Als ik uit het bos kom, kom ik op een enorm weidse vlakte – de alm – waar ik een aantal gebouwen zie staan. Het spoor van de sneeuwschuiver houdt hier op. Dan is er alleen maar vers sneeuw, onberoerd en maagdelijk wit. Ik zet mijn eerste stappen en trek mijn eigen spoor. Achter mij vormt zich een weg die ik gegaan ben. Als ik later op de dag de regels uit het gedicht van Thomas Acda lees, krijgen deze woorden opeens betekenis voor mij: ‘Waar ik gelopen heb, is van nu af aan een weg’.

Toerskiërs
Zo loop ik de volgende twee uur verder. Van Durchgangsalm naar Filzenalm, dat een klein stukje verderop ligt. Mijn oriëntatiepunten zijn de mooie houten hutten en soms nog een richtingaanwijzer. Terwijl ik over de alm loop, zie ik toerskiërs rechts van mij een bergwand beklimmen. Even later komen ze er gillend van plezier vanaf skiën. Dat lijkt me gaaf, denk ik. Dat wordt mijn volgende uitdaging! Ze trekken met hun ski’s zigzag sporen door de sneeuw en dalen dan verder af – achter mij – het bos weer is.

De weg naar boven
Ik vervolg mijn weg en begin een klim naar boven. Ik weet niet waar het eindigt, tot waar ik gaan zal, maar zolang het goed voelt blijf ik doorlopen. Ondertussen sneeuw, sneeuw en nog eens sneeuw. Hoe hoger ik kom, hoe dichter het sneeuwdek en hoe minder ik kan zien. Heel vaag zie ik een bergwand rechts voor me, ik moet nu toch al vrij hoog zijn, schat ik. De rode pen van de bergwaard geeft aan dat ik hier bovenaan, een stuk naar rechts kan afbuigen, over een kam en vandaar weer naar beneden naar Durchgangsalm. Ik loop verder omhoog om te zien of de kam voor mij al zichtbaar wordt. En of ik hem gemakkelijk kan bereiken. Hoger en hoger ga ik, tot die boom nog, nee nog een stukje verder. Ik probeer op een goed moment de oversteek te maken, maar vindt het toch te eng zo in mijn eentje. Ik heb te weinig overzicht om te zien hoe diep ik naar beneden ga straks. Dan besluit ik om dezelfde weg terug te gaan. Terug in mijn eigen spoor.

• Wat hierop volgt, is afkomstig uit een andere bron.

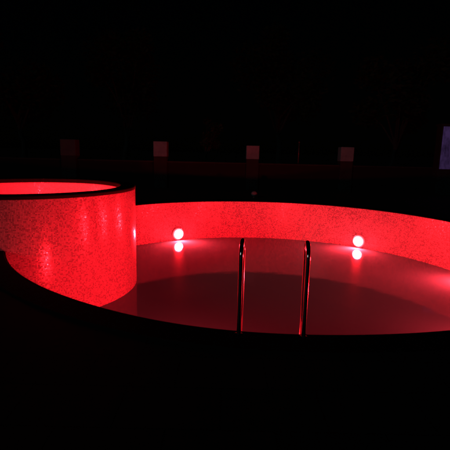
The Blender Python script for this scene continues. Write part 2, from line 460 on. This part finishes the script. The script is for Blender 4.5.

Richting Lenzanger Parkplatz
Ik pak het spoor weer op en loop rustig naar beneden. Weer terug over de alm, en dan buig ik rechts af, richting Lenzanger parkplatz. Ditmaal volg ik de sporen van de toerskiërs. En dat brengt me inderdaad bij de weg naar beneden. Prachtig door het bos, veel steiler dan de heenweg door het bos die ik eerder nam.  Onderweg zie ik een eekhoorn door de sneeuw een boom inklimmen. Ik sta even stil en probeer hem te traceren. Ja, daar zit ‘ie. Een hele mooie – bijna zwarte – eekhoorn, met een streep wit op zijn buik. Prachtig! Het is het eerste dier in het bos dat ik hier zie, afgezien van de kraaien en vanochtend wat duiven. Hun sporen in de sneeuw verraden dat ze er zijn. Ze weten zich echter goed schuil te houden voor mij.

Helder zicht
Beneden aangekomen is het nog een half uur lopen naar het Naturfreundehaus. Over de besneeuwde halfverharde weg. Ditmaal de sporen van de auto’s waar ik in loop. Ik ben uiteindelijk ruim vier uur onderweg geweest. Het is nu bijna gestopt met sneeuwen en het zicht hier beneden is een stuk helderder. Mijn benen voelen moe, maar mijn geest is opgewekt. Want vandaag ben ik gaan lopen. En dat is wat ik wou. Soms mijn eigen spoor makend, en soms ook het spoor van anderen volgend.